We're officially four days from the start of the 2023-2024 school year. On August 28--my first day of inservice--I will have been a contracted teacher for:
*23 years, 13 days
*276 months, 13 days
*1201 weeks, 6 days
*8413 days
*201,912 hours
*12,114,720 minutes
*726,883,200 seconds
A lot has changed in all that time. More that I care to enumerate in a blog post if I'm being honest. And. . in the interest of honesty. . . some of the changes in the last 23 years have been necessary and long overdue. Of those, one of the most impactful and important, IMO, has been creating learning spaces that are more inclusively representative of the contemporary landscape of learners. As an ELA teacher it was nice to be able to blend other works into the curriculum outside of the, largely, dead-white-dude canon. As a reading interventionist, the LOOOOOOOOONG overdue realization that high school students who don't read at grade level need support has been a game changer. We might not be supporting all the students who need us (seriously. . . my building could use a few more of me), but we are also not ignoring the fact that they are there or--worse--blaming them for their learning gaps. Those two things, in my bubble of teaching, are the top of my "this is great" list. However, as with all things, there's a lot more going on than just my two pet passions. Other positive changes I've seen in the last 23ish years include:
*Increased offerings and respect for Tech. Ed. courses
*More opportunities for students to earn college credit before leaving HS
*Deeper understanding of brain science and HOW students learn
*More access to technology for all students regardless their SES
*Increased awareness and support of mental health issues that impact students
^^^Now. . . these are all good changes. I'm 100% on board with them. BUT (and there's always a "but") not all of the changes I'd like to see have come to pass. It is my hope that in the next however-many-years-I-keep-doing-this-job I will see these changes:
*A way to manage student disengagement that actually works (UGH. Phones. Double UGH.)
*A change (return?) toward trusting teachers with curricular decisions
*More legitimate offerings for non-traditionally-successful students
*A "cease-fire" in the "Reading Wars" where people stop their agenda-filled-profit-seeking jibber jabbering and actually start looking critically at both quantitative and qualitative research.
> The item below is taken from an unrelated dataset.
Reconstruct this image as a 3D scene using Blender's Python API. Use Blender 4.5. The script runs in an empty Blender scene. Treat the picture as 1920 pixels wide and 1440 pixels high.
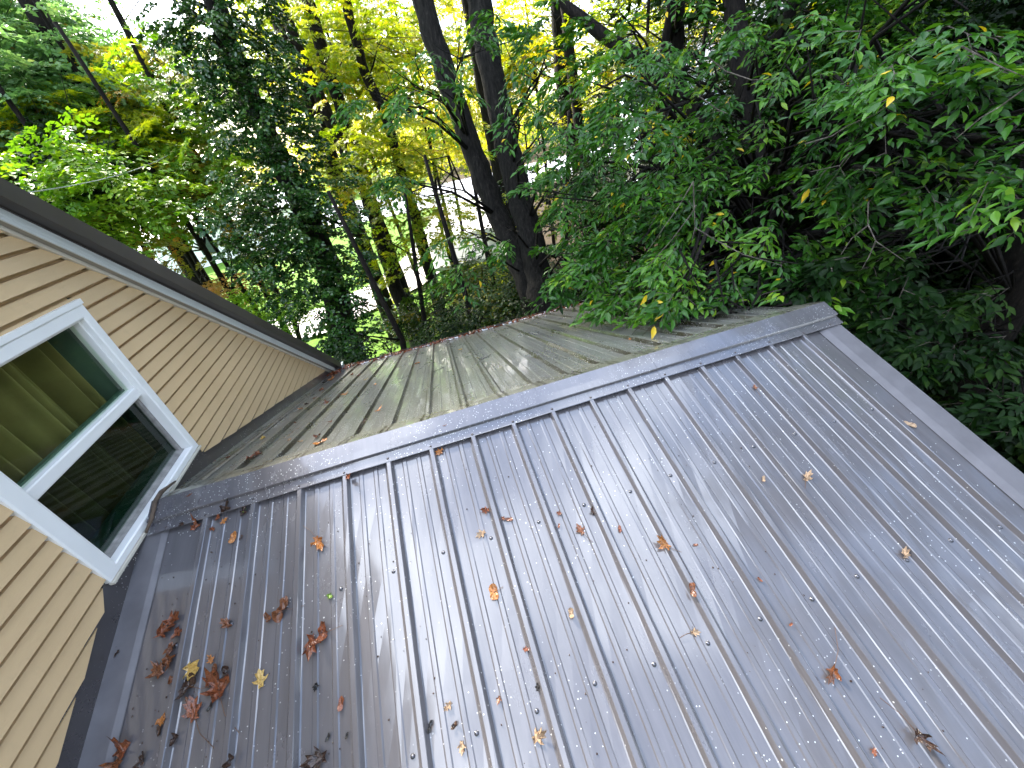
import bpy, math, random
import numpy as np
from mathutils import Vector, Matrix
rng = np.random.default_rng(7); random.seed(7)
sc = bpy.context.scene; COL = sc.collection
R = math.radians

# ---------------------------------------------------------------- camera
FPX = 743.44                                   # focal length in pixels of a 1920 wide picture
CR = np.array([[0.95271, -0.25161, -0.17041], [-0.27908, -0.50251, -0.81829], [0.12026, 0.82715, -0.54897]])   # right, down, forward
CP = np.array([1.7083, -1.8213, 1.3331])
cam = bpy.data.objects.new('camera', bpy.data.cameras.new('camera')); COL.objects.link(cam)
M = Matrix(((CR[0][0], -CR[1][0], -CR[2][0], CP[0]), (CR[0][1], -CR[1][1], -CR[2][1], CP[1]), (CR[0][2], -CR[1][2], -CR[2][2], CP[2]), (0, 0, 0, 1)))
cam.matrix_world = M
cam.data.sensor_width = 36; cam.data.lens = FPX / 1920 * 36; cam.data.clip_start = .02; cam.data.clip_end = 600
sc.camera = cam
sc.view_settings.view_transform = 'Standard'; sc.view_settings.look = 'None'
sc.view_settings.exposure = 2.35; sc.view_settings.gamma = 1
# ---------------------------------------------------------------- sky and sun
SUN_AZ = R(-28); SUN_EL = R(42)                  # azimuth from +Y towards +X
w = bpy.data.worlds.new('World'); sc.world = w; w.use_nodes = True
nt = w.node_tree; nt.nodes.clear(); N = nt.nodes.new; Lk = nt.links.new
out = N('ShaderNodeOutputWorld'); sky = N('ShaderNodeTexSky'); sky.sky_type = 'NISHITA'; sky.sun_disc = False
sky.sun_elevation = SUN_EL; sky.sun_rotation = SUN_AZ; sky.air_density = 1.2; sky.dust_density = 1.5
bg = N('ShaderNodeBackground'); bg.inputs[1].default_value = .15; Lk(sky.outputs[0], bg.inputs[0])
bc = N('ShaderNodeBackground'); bc.inputs[0].default_value = (.82, .89, 1, 1); bc.inputs[1].default_value = 1.5
tc = N('ShaderNodeTexCoord'); nz = N('ShaderNodeTexNoise'); nz.inputs['Scale'].default_value = 2.2; nz.inputs['Detail'].default_value = 5
cr = N('ShaderNodeValToRGB'); cr.color_ramp.elements[0].position = .46; cr.color_ramp.elements[1].position = .64
mx = N('ShaderNodeMixShader'); Lk(tc.outputs['Generated'], nz.inputs['Vector']); Lk(nz.outputs[0], cr.inputs[0])
Lk(cr.outputs[0], mx.inputs[0]); Lk(bg.outputs[0], mx.inputs[1]); Lk(bc.outputs[0], mx.inputs[2]); Lk(mx.outputs[0], out.inputs[0])
sl = bpy.data.lights.new('sun', 'SUN'); sl.energy = 4.4; sl.angle = R(9); sl.color = (1, .93, .80)
so = bpy.data.objects.new('sun', sl); COL.objects.link(so)
sd = Vector((math.sin(SUN_AZ) * math.cos(SUN_EL), math.cos(SUN_AZ) * math.cos(SUN_EL), math.sin(SUN_EL)))
so.rotation_euler = sd.to_track_quat('Z', 'Y').to_euler(); so.location = (0, 0, 30)

# ---------------------------------------------------------------- helpers
def ray(u, v):
    d = CR.T @ np.array([(u - 960) / FPX, (v - 720) / FPX, 1.]); return d / np.linalg.norm(d)
def PD(u, v, D): return CP + ray(u, v) * D          # the point D metres away in that direction
def PZ(u, v, z):
    d = ray(u, v); return CP + d * (z - CP[2]) / d[2]
def hit(u, v, n, h=0.):
    d = ray(u, v); n = np.array(n); return CP + d * (h - n @ CP) / (n @ d)
TH = .3276; CT, ST = math.cos(TH), math.sin(TH); TT = ST / CT
NN = (0, -ST, CT); NF = (0, ST, CT)
def near(x, s, h=0.): return (x, -s * CT - h * ST, -s * ST + h * CT)
def farp(x, s, h=0.): return (x, s * CT + h * ST, -s * ST + h * CT)

class MB:
    def __init__(s): s.v = []; s.f = []; s.m = []
    def add(s, vs, fs):
        b = len(s.v); s.v += [tuple(map(float, p)) for p in vs]; s.f += [tuple(i + b for i in f) for f in fs]
    def quad(s, *p): s.add(p, [tuple(range(len(p)))])
    def box(s, a, b):
        (x0, y0, z0), (x1, y1, z1) = a, b
        s.add([(x0,y0,z0),(x1,y0,z0),(x1,y1,z0),(x0,y1,z0),(x0,y0,z1),(x1,y0,z1),(x1,y1,z1),(x0,y1,z1)],
              [(3,2,1,0),(4,5,6,7),(0,1,5,4),(1,2,6,5),(2,3,7,6),(3,0,4,7)])
    def prism(s, prof, A, B, caps=True):
        """prof: list of points for end A and list for end B already in 3D"""
        n = len(A); s.add(list(A) + list(B), [(i, (i + 1) % n, n + (i + 1) % n, n + i) for i in range(n)] + ([tuple(range(n))[::-1], tuple(range(n, 2 * n))] if caps else []))
    def tube(s, pts, rad, k=6):
        pts = [np.array(p, float) for p in pts]; n = len(pts); vs = []; ref = np.array([.31, .2, .93])
        for i, p in enumerate(pts):
            d = pts[min(i + 1, n - 1)] - pts[max(i - 1, 0)]; d /= np.linalg.norm(d) + 1e-9
            a = np.cross(d, ref if abs(d @ ref) < .95 else np.array([1., 0, 0])); a /= np.linalg.norm(a); b = np.cross(d, a)
            r = rad[i]
            for j in range(k):
                t = 2 * math.pi * j / k; vs.append(p + r * (math.cos(t) * a + math.sin(t) * b))
        fs = [(i * k + j, i * k + (j + 1) % k, (i + 1) * k + (j + 1) % k, (i + 1) * k + j) for i in range(n - 1) for j in range(k)]
        fs += [tuple(range(k))[::-1], tuple(range((n - 1) * k, n * k))]
        s.add(vs, fs)
    def build(s, name, m, parent=None, smooth=False):
        me = bpy.data.meshes.new(name); me.from_pydata(s.v, [], s.f); me.update()
        me.materials.append(m)
        if smooth:
            for p in me.polygons: p.use_smooth = True
        o = bpy.data.objects.new(name, me); COL.objects.link(o); o.parent = parent
        return o
def tag(o, label=None, cat=None, group=None, kind=None):
    for k, v in (('label', label), ('category', cat), ('group', group), ('kind', kind)):
        if v: o[k] = v
    return o
def empty(name, loc=(0, 0, 0)):
    o = bpy.data.objects.new(name, None); COL.objects.link(o); o.location = loc; o.empty_display_size = .1; return o
def keep(child, root):                                # geometry is in world coordinates
    child.parent = root; child.matrix_parent_inverse = Matrix.Translation(-Vector(root.location)); return child

# ---------------------------------------------------------------- materials
def mat(name):
    m = bpy.data.materials.new(name); m.use_nodes = True; t = m.node_tree; t.nodes.clear()
    o = t.nodes.new('ShaderNodeOutputMaterial'); b = t.nodes.new('ShaderNodeBsdfPrincipled'); t.links.new(b.outputs[0], o.inputs[0])
    return m, t, b, o
def nd(t, ty, **kw):
    n = t.nodes.new(ty)
    for k, v in kw.items():
        k = k.replace('_', ' ') if k not in ('data_type', 'blend_type', 'operation', 'noise_dimensions', 'attribute_name', 'voronoi_dimensions', 'feature', 'interpolation_type') else k
        if hasattr(n, k) and k not in n.inputs: setattr(n, k, v)
        else: n.inputs[k].default_value = v
    return n
def ramp(t, src, stops):
    r = t.nodes.new('ShaderNodeValToRGB'); e = r.color_ramp.elements
    while len(e) > 1: e.remove(e[-1])
    for i, (p, c) in enumerate(stops):
        x = e[0] if i == 0 else e.new(p); x.position = p; c = c if isinstance(c, tuple) else (c, c, c); x.color = (*c, 1)
    t.links.new(src, r.inputs[0]); return r.outputs[0]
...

*A return in ELA to more reading and more writing.
*A magical thing where people stop referring to adolescents as "kiddos" They're teenagers--not toddlers.
I don't know if any of these things will happen. I know the lack of them is a constant irritation for me. . . and it's not an irritation that's creating a magical pearl either. I guess we'll just have to see where 23-24 takes us.
Buckle up, folks. School's about to be in session.